Cultivating a service-leadership approach
This article represents edited comments from a discussion moderated by Ashley Williams, CEO and chief learning officer of executive education at the University of Virginia’s Darden School of Business.
Tim Welsh: We may need to think about a whole new definition of leadership, a whole new set of attributes that a leader should have for this new working environment we’re talking about. Most of all, we need humble leaders—in part, because increasingly they will need to be enablers of others, not in charge of others. This requires a very different mind-set. In a world of reskilling, a leader will be a person who needs to act in service to others, empowering a group of employees to do things on their own.
Joe Voelker: In my experience, it’s the hardest for midlevel managers to shift to this new model of the leader as facilitator, with a more growth-oriented mind-set. They often feel the most threatened. Before, they had more relevance; they like being in charge. And, suddenly, with a shift to a more nonhierarchical environment, all that is going away. That’s why creating a positive narrative is so important. Because if you can give them something to aspire to—a new role, not an eliminated one—where they are more of a positive enabler for their people, helping them do better, it helps them to more successfully make that transition as a leader in the organization’s new way of working.
Lynda Gratton: I think another trait that will be increasingly important for leaders to have is empathy. Every single trend we see for the future—be it demographic, social, or technological—leads to greater divisions within society. None of the trends we look at actually brings people together. What we know is you develop empathy for others by spending time with people who are different from you. One of my concerns about being a leader today is that, more often than not, you live in a neighborhood with other rich leaders. Your friends are just like you. Your kids go to school with other children just like them. It’s fundamentally difficult to empathize with the other—whether it’s people from different socioeconomic, educational, racial backgrounds and so on.

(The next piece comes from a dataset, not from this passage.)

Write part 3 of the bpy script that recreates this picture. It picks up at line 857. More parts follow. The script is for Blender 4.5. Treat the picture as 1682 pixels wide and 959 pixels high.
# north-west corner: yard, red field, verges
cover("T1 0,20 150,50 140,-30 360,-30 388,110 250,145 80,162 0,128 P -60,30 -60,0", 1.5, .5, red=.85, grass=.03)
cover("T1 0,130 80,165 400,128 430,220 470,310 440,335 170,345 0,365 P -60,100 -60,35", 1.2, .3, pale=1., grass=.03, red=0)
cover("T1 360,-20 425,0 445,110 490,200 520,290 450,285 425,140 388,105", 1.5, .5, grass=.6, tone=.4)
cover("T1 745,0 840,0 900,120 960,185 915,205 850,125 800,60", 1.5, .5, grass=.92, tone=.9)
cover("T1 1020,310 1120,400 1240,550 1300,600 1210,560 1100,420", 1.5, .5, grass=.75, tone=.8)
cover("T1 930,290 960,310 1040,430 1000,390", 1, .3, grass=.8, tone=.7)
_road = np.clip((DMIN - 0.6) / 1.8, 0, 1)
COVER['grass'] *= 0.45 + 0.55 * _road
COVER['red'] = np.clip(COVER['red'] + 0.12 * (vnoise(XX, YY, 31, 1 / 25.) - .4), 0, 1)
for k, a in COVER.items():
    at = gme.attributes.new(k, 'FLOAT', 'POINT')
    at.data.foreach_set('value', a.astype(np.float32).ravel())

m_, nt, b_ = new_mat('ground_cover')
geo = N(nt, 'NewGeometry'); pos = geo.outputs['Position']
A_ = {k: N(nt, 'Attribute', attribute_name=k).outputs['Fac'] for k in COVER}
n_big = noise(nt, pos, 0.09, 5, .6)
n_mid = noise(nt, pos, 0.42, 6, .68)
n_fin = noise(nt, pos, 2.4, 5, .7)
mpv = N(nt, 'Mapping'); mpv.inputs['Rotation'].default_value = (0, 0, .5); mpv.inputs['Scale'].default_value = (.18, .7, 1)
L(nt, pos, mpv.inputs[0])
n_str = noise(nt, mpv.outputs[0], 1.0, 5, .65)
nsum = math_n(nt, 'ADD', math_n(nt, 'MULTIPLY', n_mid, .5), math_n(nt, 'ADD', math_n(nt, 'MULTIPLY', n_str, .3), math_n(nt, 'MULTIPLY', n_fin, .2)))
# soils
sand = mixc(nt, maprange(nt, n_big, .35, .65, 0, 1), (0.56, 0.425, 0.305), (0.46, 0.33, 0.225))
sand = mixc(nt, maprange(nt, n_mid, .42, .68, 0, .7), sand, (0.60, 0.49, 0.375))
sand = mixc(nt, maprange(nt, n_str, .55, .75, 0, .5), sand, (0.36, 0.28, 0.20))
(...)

David Rock: Earlier this year, we did some research on what even just a little bit of power does to the brain. Essentially, what it does is it reduces your empathy. You can begin to treat people as objects, you’re not thinking about the risks of your actions, and you do things that are stupid and wrong. In an era where it’s all too common to treat people as numbers—literally dehumanizing them—the leaders and organizations that will succeed are those that put human values at their core.